# [GOAL]
Output every line below exactly.

# [INFORMATION SUPPLIED]
***
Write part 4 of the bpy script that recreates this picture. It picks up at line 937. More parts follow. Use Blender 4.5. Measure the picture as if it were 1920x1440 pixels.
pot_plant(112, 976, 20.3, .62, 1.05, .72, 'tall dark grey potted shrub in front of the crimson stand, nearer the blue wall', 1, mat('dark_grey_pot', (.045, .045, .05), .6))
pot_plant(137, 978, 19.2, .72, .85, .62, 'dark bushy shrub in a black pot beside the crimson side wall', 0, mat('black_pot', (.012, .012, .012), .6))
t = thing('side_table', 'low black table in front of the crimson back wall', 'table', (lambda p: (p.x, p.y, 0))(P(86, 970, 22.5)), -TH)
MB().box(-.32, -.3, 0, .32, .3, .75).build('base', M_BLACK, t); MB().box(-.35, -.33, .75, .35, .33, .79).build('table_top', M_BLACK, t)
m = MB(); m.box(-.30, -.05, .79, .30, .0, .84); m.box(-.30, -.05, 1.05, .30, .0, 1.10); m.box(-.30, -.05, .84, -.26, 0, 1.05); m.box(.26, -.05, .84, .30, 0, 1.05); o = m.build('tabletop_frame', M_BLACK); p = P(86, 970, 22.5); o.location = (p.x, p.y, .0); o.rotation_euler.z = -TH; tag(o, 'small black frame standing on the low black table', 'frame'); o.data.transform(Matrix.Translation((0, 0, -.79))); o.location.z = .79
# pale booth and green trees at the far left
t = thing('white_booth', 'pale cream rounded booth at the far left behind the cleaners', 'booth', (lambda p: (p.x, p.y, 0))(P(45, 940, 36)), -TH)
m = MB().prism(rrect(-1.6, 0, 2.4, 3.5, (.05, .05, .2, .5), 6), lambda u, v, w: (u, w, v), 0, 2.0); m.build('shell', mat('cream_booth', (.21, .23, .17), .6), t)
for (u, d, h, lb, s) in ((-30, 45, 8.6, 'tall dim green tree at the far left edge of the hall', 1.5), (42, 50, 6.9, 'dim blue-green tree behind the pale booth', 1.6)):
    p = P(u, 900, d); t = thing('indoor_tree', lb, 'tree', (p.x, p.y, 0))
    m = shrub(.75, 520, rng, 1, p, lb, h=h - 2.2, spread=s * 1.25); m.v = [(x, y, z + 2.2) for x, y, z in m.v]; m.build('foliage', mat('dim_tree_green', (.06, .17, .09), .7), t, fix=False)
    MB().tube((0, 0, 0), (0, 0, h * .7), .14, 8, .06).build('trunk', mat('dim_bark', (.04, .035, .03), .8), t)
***
# [ANSWER FOR THIS EXERCISE]
Write part 4 of the bpy script that recreates this picture. It picks up at line 937. More parts follow. Use Blender 4.5. Measure the picture as if it were 1920x1440 pixels.
pot_plant(112, 976, 20.3, .62, 1.05, .72, 'tall dark grey potted shrub in front of the crimson stand, nearer the blue wall', 1, mat('dark_grey_pot', (.045, .045, .05), .6))
pot_plant(137, 978, 19.2, .72, .85, .62, 'dark bushy shrub in a black pot beside the crimson side wall', 0, mat('black_pot', (.012, .012, .012), .6))
t = thing('side_table', 'low black table in front of the crimson back wall', 'table', (lambda p: (p.x, p.y, 0))(P(86, 970, 22.5)), -TH)
MB().box(-.32, -.3, 0, .32, .3, .75).build('base', M_BLACK, t); MB().box(-.35, -.33, .75, .35, .33, .79).build('table_top', M_BLACK, t)
m = MB(); m.box(-.30, -.05, .79, .30, .0, .84); m.box(-.30, -.05, 1.05, .30, .0, 1.10); m.box(-.30, -.05, .84, -.26, 0, 1.05); m.box(.26, -.05, .84, .30, 0, 1.05); o = m.build('tabletop_frame', M_BLACK); p = P(86, 970, 22.5); o.location = (p.x, p.y, .0); o.rotation_euler.z = -TH; tag(o, 'small black frame standing on the low black table', 'frame'); o.data.transform(Matrix.Translation((0, 0, -.79))); o.location.z = .79
# pale booth and green trees at the far left
t = thing('white_booth', 'pale cream rounded booth at the far left behind the cleaners', 'booth', (lambda p: (p.x, p.y, 0))(P(45, 940, 36)), -TH)
m = MB().prism(rrect(-1.6, 0, 2.4, 3.5, (.05, .05, .2, .5), 6), lambda u, v, w: (u, w, v), 0, 2.0); m.build('shell', mat('cream_booth', (.21, .23, .17), .6), t)
for (u, d, h, lb, s) in ((-30, 45, 8.6, 'tall dim green tree at the far left edge of the hall', 1.5), (42, 50, 6.9, 'dim blue-green tree behind the pale booth', 1.6)):
    p = P(u, 900, d); t = thing('indoor_tree', lb, 'tree', (p.x, p.y, 0))
    m = shrub(.75, 520, rng, 1, p, lb, h=h - 2.2, spread=s * 1.25); m.v = [(x, y, z + 2.2) for x, y, z in m.v]; m.build('foliage', mat('dim_tree_green', (.06, .17, .09), .7), t, fix=False)
    MB().tube((0, 0, 0), (0, 0, h * .7), .14, 8, .06).build('trunk', mat('dim_bark', (.04, .035, .03), .8), t)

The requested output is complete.